I live on the prairies. It's not a landscape to which the Group of Seven and their patrons were drawn in seeking a visual representation of a nation. This is not a landscape to inspire an iconic narrative of a country. It's certainly not inhabited by visual evidence of power, nor is it a wilderness over which no one has cast an eye or vested with habitation. It's not wild and empty and therefore is not fair game for the taking.

I exit the city on level ground. I drive, for the most part, on an arrow-straight road heading north to a district called the Interlake, not for its stereotypically picturesque lake qualities but because it sits plain and resolute between two large, shallow lakes. Aeons ago, glaciers slid over the ground, raking and scouring it. They left behind, as they melted, endless flat fields covered in a thin layer of stubborn, unyielding soil, peppered throughout by small boulders and rocks that rise to the surface, heaved each spring by the annual thaw.  What had been the bed of the great lake Aggassiz is the Interlake, the lakes that remained: Lake Manitoba and Lake Winnipeg. To write their names on a page is to hear seagulls, to see open wooden boats, lifted prows banging the waves, heading out to bring in nets filled with sweet bony fish and to count my great good luck in finding at the water's pebbled edges, occasional pieces of chipped, worked stone, fragments of arrowheads, drills and spearpoints, which, dated, go back to 4000 bc; to anticipate a thermometer of temperature changes registered at ankle height as the waters were tested with familiarity in every season but winter, daily as I was able, just to see how it was.
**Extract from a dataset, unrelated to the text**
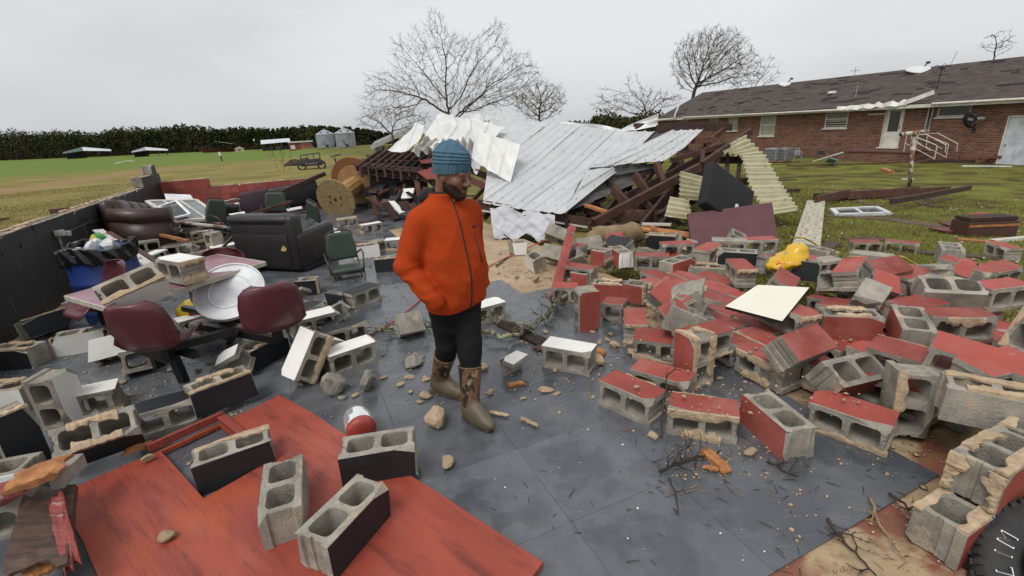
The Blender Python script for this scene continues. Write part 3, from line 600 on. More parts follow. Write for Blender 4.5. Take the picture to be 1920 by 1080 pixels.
# ================================================================ bare winter trees (space colonisation)
def grow(att, base, trunk, step, di, dk, iters=160, tropism=(0,0,.12), seed=1):
    rs_=np.random.RandomState(seed); nodes=[np.array(base,float)]; par=[-1]
    for p in trunk:
        n=max(1,int(np.linalg.norm(np.array(p)-nodes[-1])/step)); a=nodes[-1]
        for i in range(1,n+1): nodes.append(a+(np.array(p)-a)*i/n+rs_.normal(size=3)*step*.10); par.append(len(nodes)-2)
    A_=np.array(att,float); P_=np.array(nodes); best=np.full(len(A_),1e9); bi=np.zeros(len(A_),int)
    def upd(idx):
        nonlocal best,bi
        Q=P_[idx]; d=np.linalg.norm(A_[:,None]-Q[None],axis=2); j=d.argmin(1); m=d[np.arange(len(A_)),j]; w_=m<best; best[w_]=m[w_]; bi[w_]=np.array(idx)[j[w_]]
    upd(list(range(len(nodes))))
    for it in range(iters):
        act=np.where(best<di)[0]
        if len(act)==0: break
        new=[]
        for nI in np.unique(bi[act]):
            a=A_[act[bi[act]==nI]]; v=a-P_[nI]; v/=np.linalg.norm(v,axis=1)[:,None]+1e-9; v=v.mean(0)+np.array(tropism)+rs_.normal(size=3)*.12; v/=np.linalg.norm(v)+1e-9
            new.append((P_[nI]+v*step,nI))
        k0=len(P_); P_=np.vstack([P_]+[n[0] for n in new]); par+= [n[1] for n in new]
        upd(list(range(k0,len(P_))))
        keep=best>dk; A_=A_[keep]; best=best[keep]; bi=bi[keep]
        if len(A_)==0: break
    return P_,np.array(par)
def tree_mesh(P_,par,rt,expo=2.4,rmax=None,twigs=0,tw_len=.3,seed=2,thin=None):
    rs_=np.random.RandomState(seed); n=len(P_); acc=np.zeros(n); ch=np.zeros(n,int)
    for i in range(n-1,0,-1):
        if ch[i]==0: acc[i]=rt**expo
        acc[par[i]]+=acc[i]; ch[par[i]]+=1
    r=np.maximum(acc,rt**expo)**(1/expo)
    if rmax: r=np.minimum(r,rmax)
    segs=[(P_[par[i]],P_[i],r[par[i]] if r[par[i]]<r[i]*2.2 else r[i]*1.3,r[i]) for i in range(1,n)]
    ends=np.where(ch==0)[0]
    for i in range(1,n):
        if r[i]<rt*2.2 and twigs:
            for k in range(rs_.poisson(twigs)):
                e=P_[i]-P_[par[i]]; e=e/(np.linalg.norm(e)+1e-9)+rs_.normal(size=3)*.55+np.array([0,0,.15]); e/=np.linalg.norm(e)
                q=P_[i]+e*tw_len*rs_.uniform(.5,1.2); segs.append((P_[i],q,rt*.8,rt*.45))
                if rs_.rand()<.6:
                    e2=e+rs_.normal(size=3)*.6; e2/=np.linalg.norm(e2); m_=(P_[i]+q)/2; segs.append((m_,m_+e2*tw_len*.6,rt*.6,rt*.4))
    a=np.array([s[0] for s in segs]); b=np.array([s[1] for s in segs]); ra=np.array([s[2] for s in segs]); rb=np.array([s[3] for s in segs])
    e=b-a; e/=np.linalg.norm(e,axis=1)[:,None]+1e-9; u=np.cross(e,np.array([.31,.52,.79])); u/=np.linalg.norm(u,axis=1)[:,None]+1e-9; v=np.cross(e,u)
    big=ra>(rt*3)
    out=[]
    for sel,ns in ((big,6),(~big,3)):
        aa,bb,uu,vv,r1,r2=a[sel],b[sel],u[sel],v[sel],ra[sel],rb[sel]; m_=len(aa)
        if m_==0: out.append(None); continue
        th=2*PI*np.arange(ns)/ns; c,s_=np.cos(th),np.sin(th)
        ring=uu[:,None]*c[None,:,None]+vv[:,None]*s_[None,:,None]
        V=np.concatenate([aa[:,None]+ring*r1[:,None,None],bb[:,None]+ring*r2[:,None,None]],1).reshape(-1,3)
        base=np.arange(m_)[:,None]*2*ns; j=np.arange(ns); Fq=np.stack([base+j,base+(j+1)%ns,base+ns+(j+1)%ns,base+ns+j],-1).reshape(-1,4)
        out.append((V,Fq))
    return out
bark=mat('winter_bark',(.095,.080,.066),.95,col2=(.045,.038,.032),scale=5,bump=.5,rand=0,spec=.1,extra=overlay((.11,.12,.075),2.2,.6,.7,.5))
twig_m=mat('winter_twig',(.15,.122,.098),.95,col2=(.085,.068,.055),scale=3,rand=0,spec=.1)
def ell(cpx,cpy,rxp,ryp,Yd,n,depth=.8,low=None,shell=.0,rs=rs):
    c=D(cpx,cpy,Yd); k=(Yd*math.cos(PITCH)-(c[2]-CAMH)*math.sin(PITCH))/FPX
    p=rs.normal(size=(n,3)); p/=np.linalg.norm(p,axis=1)[:,None]; p*=rs.uniform(shell,1,(n,1))**(1/2.4)
    return c+p*np.array([rxp*k,rxp*k*depth,ryp*k])
def tree(name,label,base,trunk,att,step,rt,rmax,seed,tw=1.2,twl=.3,di=None,dk=None,trop=(0,0,.1)):
    P_,par=grow(att,base,trunk,step,di or step*9,dk or step*1.7,seed=seed,tropism=trop)
    o2=tree_mesh(P_,par,rt,rmax=rmax,twigs=tw,tw_len=twl,seed=seed)
    t=thing(name,label,'tree',base); b=np.array(base)
    if o2[0]: link('trunk',fastmesh(o2[0][0]-b,o2[0][1],[bark]),t)
    if o2[1]: link('crown',fastmesh(o2[1][0]-b,o2[1][1],[twig_m]),t)
    return t
Yt=24.; b0=D(845,222,Yt); b0[2]=zg(b0[0],b0[1])
att=np.vstack([ell(830,125,95,95,Yt,1500),ell(755,165,80,62,Yt,1200),ell(925,140,90,80,Yt,1500),ell(880,180,115,45,Yt,1300),ell(720,190,48,40,Yt,500),ell(960,185,55,40,Yt,700)])
att=np.vstack([ell(x,y,rx,ry,Yt,n,depth=1.1) for x,y,rx,ry,n in ((818,62,26,40,420),(845,95,34,34,420),(786,98,26,40,380),(752,112,20,44,340),(716,160,36,26,380),(700,196,26,22,260),(770,168,46,36,620),(885,98,30,30,360),(934,80,24,38,420),(905,140,44,36,620),(968,128,36,34,480),(996,140,22,22,200),(948,175,52,30,620),(838,165,46,40,620),(880,190,60,24,520),(740,205,44,20,380))])
att=att[att[:,2]>b0[2]+1.8]
tree('bare_tree','wide bare tree with many low limbs behind the collapsed metal roof',b0,[D(842,214,Yt)],att,.20,.0062,.34,3,tw=1.5,twl=.36,dk=.25)
Yt=48.; b0=D(1010,226,Yt); b0[2]=zg(b0[0],b0[1]); tree('bare_tree','small rounded bare tree right of the wide bare tree',b0,[D(1011,205,Yt)],np.vstack([ell(1012,190,52,36,Yt,1800)]),.28,.013,.2,5,tw=1.8,twl=.45,dk=.36)
Yt=56.; b0=D(1302,205,Yt); b0[2]=zg(b0[0],b0[1]); tree('bare_tree','tall fan-shaped bare tree rising behind the far end of the brick house',b0,[D(1300,180,Yt),D(1308,155,Yt)],np.vstack([ell(1335,110,74,54,Yt,3000),ell(1395,135,34,40,Yt,600),ell(1290,120,34,50,Yt,600)]),.34,.0145,.42,6,tw=1.9,twl=.6,dk=.44,trop=(0,0,.25))
Yt=60.; b0=D(1418,170,Yt); b0[2]=zg(b0[0],b0[1]); tree('bare_tree','slim bare tree above the roof right of the fan-shaped tree',b0,[D(1418,160,Yt)],ell(1440,135,24,32,Yt,500),.36,.016,.15,7,tw=1.,twl=.6,trop=(.1,0,.3))
Yt=44.; b0=D(1215,225,Yt); b0[2]=zg(b0[0],b0[1]); tree('broken_tree','low broken bare tree sprawling beside the far house corner',b0,[D(1210,205,Yt)],np.vstack([ell(1150,196,42,20,Yt,500),ell(1200,190,40,26,Yt,600),ell(1130,180,14,22,Yt,160),ell(1182,160,16,22,Yt,200),ell(1250,188,34,18,Yt,500)]),.30,.014,.2,8,tw=1.5,twl=.5)
Yt=58.; b0=D(1868,125,Yt); b0[2]=zg(b0[0],b0[1]); tree('snapped_tree','snapped bare tree standing alone above the right end of the roof',b0,[D(1868,90,Yt),D(1867,72,Yt)],np.vstack([ell(1872,78,32,22,Yt,260,shell=.4)]),.4,.022,.42,9,tw=.8,twl=.6)
Yt=34.; b0=D(735,262,Yt); b0[2]=zg(b0[0],b0[1]); tree('bare_bush','low tangled bare bush over the white barn roof',b0,[D(735,245,Yt)],np.vstack([ell(715,225,48,22,Yt,600),ell(770,225,40,25,Yt,600)]),.24,.011,.1,10,tw=1.4,twl=.4)
p=GT(533,322); tree('dry_weed','dry tan weed clump in the field behind the red wall',p,[p+np.array([0,0,.15])],p+rs.normal(size=(70,3))*np.array([.35,.35,.45])+np.array([0,0,.9]),.14,.007,.02,11,tw=1.5,twl=.2)
for o in bpy.data.objects:
    if o.parent and o.parent.name.startswith('dry_weed'): o.data.materials.clear(); o.data.materials.append(mat('dry_weed',(.22,.13,.05),1,scale=3))
# ================================================================ concrete blocks
conc=mat('block_concrete',(.37,.345,.29),.92,col2=(.22,.20,.17),scale=9,bump=.55,bscale=110,rand=.16,spec=.2,lo=.3,hi=.7,extra=chain(overlay((.13,.115,.095),3.5,.52,.72,.7),overlay((.46,.37,.26),6.5,.57,.66,.75),overlay((.10,.09,.075),45,.60,.70,.6)))
mort_m=mat('mortar',(.54,.42,.285),.95,col2=(.36,.26,.165),scale=22,bump=.7,bscale=60,rand=.14,spec=.1,lo=.3,hi=.7,extra=overlay((.27,.17,.10),6,.58,.78,.6))
scuff=overlay((.34,.31,.28),22,.70,.76,.8)
red_p=mat('red_masonry_paint',(.32,.068,.050),.62,col2=(.26,.052,.039),scale=5,bump=.35,bscale=90,rand=.24,spec=.35,extra=chain(overlay((.38,.14,.115),3,.48,.70,.6),overlay((.13,.045,.03),2.2,.62,.8,.4),scuff))
white_p=mat('white_masonry_paint',(.80,.79,.75),.6,col2=(.73,.71,.66),scale=5,bump=.3,bscale=90,rand=.04,spec=.35,extra=overlay((.5,.46,.38),16,.68,.78,.7))
black_p=mat('black_masonry_paint',(.013,.014,.016),.5,col2=(.018,.019,.021),scale=5,bump=.4,bscale=90,rand=.15,spec=.4,extra=overlay((.10,.10,.10),30,.72,.78,.7))
PAINT={'r':red_p,'w':white_p,'k':black_p,'c':conc}
BL,BD,BH=.39,.19,.19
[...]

No one painted this landscape for reasons of national cohesion, this landscape so plain of flashy detail that every new fence is noted and which stand of poplars were knocked down to plant some canola, and which fields yielded hay twice a season, and where the palette -- except for a brief flaring in the summer -- is shades of brown, russet, grey and ochre.

This is a landscape that might resist habitation because it's not a comodious place in which to live -- not fertile, lush, or temperate. At the same time, it doesn't claim for itself rugged, pistine status. With its horizontal plane, it is the ideal candidate for the ideal reading of the perfect landscape painting, albiet not giving over to standard measures of beauty.

The American artist Robert Smithson described his projects, which were often located in the landscape where he worked with the natural materials of the site, as a dialectic between the site, which referred to the geographic location, and the non-site, which meant images, maps and other representations. The site and the non-site were never perfectly matched and the work of art, resided, then, in the dialectical relationship between what he identified as the two realms. He said, "Between the actual site ... and the non-site exists a space of metaphoric significance." If we're acknowledging that landscapes, as we see them in art, always represent mediated spaces, then we also recognize those spaces are metaphoric. Smithson insisted further, on the "primacy of the rectangle" as essential to the dialectical nature of an artwork. A contributor to the book Beyond Wilderness, Johanne Sloan, points out that Michael Snow, too, wrote about the "edifying dialogue between the rectangle and all its specifically human content." Landscape art, Johanne Sloan reminds us, because of its horizontal framing (and the acutal horizon line), is deeply rooted in conventions of Western art making.

Extending the rectangle and the horizontal picture frame to the medium of film, I think of the observations of noted Winnipeg filmmaker Guy Maddin on the use of cinemascope in making a film that is set on the prairies. "When you think of it," he said, referring to Noam Gonick's film Hey, Happy!, "what could be better suited to it than the prairie? Cinemascope was invented for filming snakes, funerals and Winnipeg."

After returning home from a trip east, I always drive north. My eyes drink the horizontal flat prairie space with a real thirst and I'm happy to recognize that here, far from the seats of power, status and privilege, is the ideal landscape.